The Conservatives’ monomania about Europe in opposition was an eccentricity, and the further they sank in the polls, the grander their rhetoric became. I confess, for that reason alone, to occasionally having cheered them on. However, they are in government now and the time has come to put away the party preoccupations that kept them going in the dark days of general election defeats. Now their job is to run the country and develop a foreign policy worthy of the name. Now is not the time for legislation designed to appease their own Back Benchers.

I have enjoyed both versions of the Foreign Secretary that have been seen in the House in the past decade—the baseball-capped, 14-pint-a-night young Conservative with extraordinary rhetorical skills, and the rather more world-weary, scholarly voice of experience in a Cabinet that all too often lacks it. There is a lot for Opposition Members to admire in both those characters, but surely to be a strong Foreign Secretary he needs to decide whether the Bill really fits with the seriousness needed from a British Foreign Secretary at a time of global economic and political turmoil. His 2001 persona would surely have loved the Bill, but I and many others had hoped that he would take that fact as a warning rather than an endorsement.
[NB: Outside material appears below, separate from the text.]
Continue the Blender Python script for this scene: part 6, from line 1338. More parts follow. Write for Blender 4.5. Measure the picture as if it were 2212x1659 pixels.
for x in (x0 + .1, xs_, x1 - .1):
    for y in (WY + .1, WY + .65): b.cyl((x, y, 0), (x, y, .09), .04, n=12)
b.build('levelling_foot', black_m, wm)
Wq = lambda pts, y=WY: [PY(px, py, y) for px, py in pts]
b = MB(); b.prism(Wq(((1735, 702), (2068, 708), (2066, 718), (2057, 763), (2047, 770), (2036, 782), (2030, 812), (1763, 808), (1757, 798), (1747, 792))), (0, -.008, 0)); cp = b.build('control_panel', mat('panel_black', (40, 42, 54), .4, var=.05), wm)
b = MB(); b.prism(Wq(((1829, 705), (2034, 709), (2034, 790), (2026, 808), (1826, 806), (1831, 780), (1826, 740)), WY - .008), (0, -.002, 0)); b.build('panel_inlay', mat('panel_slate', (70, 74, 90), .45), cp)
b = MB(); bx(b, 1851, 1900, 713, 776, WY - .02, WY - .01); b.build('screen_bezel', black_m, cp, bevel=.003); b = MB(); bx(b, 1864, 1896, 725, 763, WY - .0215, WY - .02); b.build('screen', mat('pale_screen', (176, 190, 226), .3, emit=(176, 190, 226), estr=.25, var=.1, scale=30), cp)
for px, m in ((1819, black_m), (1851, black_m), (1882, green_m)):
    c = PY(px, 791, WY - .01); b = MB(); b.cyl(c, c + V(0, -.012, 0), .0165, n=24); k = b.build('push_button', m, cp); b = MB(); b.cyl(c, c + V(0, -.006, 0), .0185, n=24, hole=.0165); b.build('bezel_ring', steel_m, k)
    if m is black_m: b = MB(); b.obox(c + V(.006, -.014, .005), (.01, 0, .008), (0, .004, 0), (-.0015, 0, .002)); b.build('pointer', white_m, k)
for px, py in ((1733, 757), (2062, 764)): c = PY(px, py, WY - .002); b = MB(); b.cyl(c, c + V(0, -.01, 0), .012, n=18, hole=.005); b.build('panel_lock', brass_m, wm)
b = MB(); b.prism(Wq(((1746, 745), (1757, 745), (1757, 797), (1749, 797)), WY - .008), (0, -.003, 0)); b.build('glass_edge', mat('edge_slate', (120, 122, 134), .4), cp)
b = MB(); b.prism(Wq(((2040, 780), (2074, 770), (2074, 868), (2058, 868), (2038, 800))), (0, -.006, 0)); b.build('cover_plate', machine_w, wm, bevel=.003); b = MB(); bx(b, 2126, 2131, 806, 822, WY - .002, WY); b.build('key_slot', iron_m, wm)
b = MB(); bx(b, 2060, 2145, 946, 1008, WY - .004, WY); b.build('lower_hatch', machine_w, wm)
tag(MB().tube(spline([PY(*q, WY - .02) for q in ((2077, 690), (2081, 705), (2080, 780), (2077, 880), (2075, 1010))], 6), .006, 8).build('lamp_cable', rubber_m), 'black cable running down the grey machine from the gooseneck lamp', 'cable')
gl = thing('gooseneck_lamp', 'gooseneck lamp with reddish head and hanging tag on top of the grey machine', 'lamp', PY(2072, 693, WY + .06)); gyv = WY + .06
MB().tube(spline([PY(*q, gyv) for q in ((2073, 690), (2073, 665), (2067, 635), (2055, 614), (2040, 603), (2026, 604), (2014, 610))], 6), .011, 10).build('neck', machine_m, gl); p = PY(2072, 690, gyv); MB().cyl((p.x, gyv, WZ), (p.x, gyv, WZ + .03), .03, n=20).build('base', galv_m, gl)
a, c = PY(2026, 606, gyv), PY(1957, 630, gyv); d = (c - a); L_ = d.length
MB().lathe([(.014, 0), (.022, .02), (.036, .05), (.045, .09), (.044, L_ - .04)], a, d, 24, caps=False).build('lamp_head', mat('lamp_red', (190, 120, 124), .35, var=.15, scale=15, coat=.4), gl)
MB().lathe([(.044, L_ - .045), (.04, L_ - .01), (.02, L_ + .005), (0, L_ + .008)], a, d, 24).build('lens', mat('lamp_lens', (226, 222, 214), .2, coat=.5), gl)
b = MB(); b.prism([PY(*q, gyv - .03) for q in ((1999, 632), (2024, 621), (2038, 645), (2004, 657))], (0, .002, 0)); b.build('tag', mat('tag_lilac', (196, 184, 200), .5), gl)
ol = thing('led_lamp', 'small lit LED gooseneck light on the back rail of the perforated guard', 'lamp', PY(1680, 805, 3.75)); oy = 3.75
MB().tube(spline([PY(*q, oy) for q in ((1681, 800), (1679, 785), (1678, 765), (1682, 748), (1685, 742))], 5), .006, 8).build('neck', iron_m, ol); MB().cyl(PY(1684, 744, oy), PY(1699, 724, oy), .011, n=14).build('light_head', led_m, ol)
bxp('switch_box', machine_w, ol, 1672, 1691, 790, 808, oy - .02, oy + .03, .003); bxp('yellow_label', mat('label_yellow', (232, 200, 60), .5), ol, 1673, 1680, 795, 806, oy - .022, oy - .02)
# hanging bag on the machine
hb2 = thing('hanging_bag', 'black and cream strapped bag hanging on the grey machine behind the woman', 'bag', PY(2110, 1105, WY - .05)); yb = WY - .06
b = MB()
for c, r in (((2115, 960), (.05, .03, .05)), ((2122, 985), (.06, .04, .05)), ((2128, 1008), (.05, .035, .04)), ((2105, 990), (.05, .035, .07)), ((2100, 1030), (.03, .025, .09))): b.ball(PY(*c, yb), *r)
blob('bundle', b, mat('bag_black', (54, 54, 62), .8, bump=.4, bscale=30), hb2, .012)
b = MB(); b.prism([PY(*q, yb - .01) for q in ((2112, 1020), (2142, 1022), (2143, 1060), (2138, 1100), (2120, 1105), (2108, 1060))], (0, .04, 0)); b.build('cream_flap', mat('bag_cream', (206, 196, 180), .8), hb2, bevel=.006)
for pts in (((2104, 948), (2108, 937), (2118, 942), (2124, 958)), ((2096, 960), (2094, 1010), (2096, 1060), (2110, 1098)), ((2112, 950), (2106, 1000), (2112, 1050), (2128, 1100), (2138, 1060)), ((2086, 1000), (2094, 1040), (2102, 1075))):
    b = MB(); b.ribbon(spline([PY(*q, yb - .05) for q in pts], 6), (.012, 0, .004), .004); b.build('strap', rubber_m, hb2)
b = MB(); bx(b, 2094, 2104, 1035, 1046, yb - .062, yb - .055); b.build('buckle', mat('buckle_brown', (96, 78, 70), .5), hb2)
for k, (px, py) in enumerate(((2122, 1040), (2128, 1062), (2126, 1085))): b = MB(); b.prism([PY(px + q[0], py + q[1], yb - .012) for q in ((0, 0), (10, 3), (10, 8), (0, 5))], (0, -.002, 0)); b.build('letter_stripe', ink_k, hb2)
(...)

The Foreign Secretary has my support in putting pressure on the Gaddafi regime in Libya in the coming days, and the Minister for Europe has my support when he speaks out against human rights abuses in Belarus, as he did at the weekend. In seeking the right reforms in Brussels, they have not merely my support but my sympathy. I just wish that they would get on with those vital tasks instead of wasting so much of the people’s time with a Bill that satisfies few and achieves so little.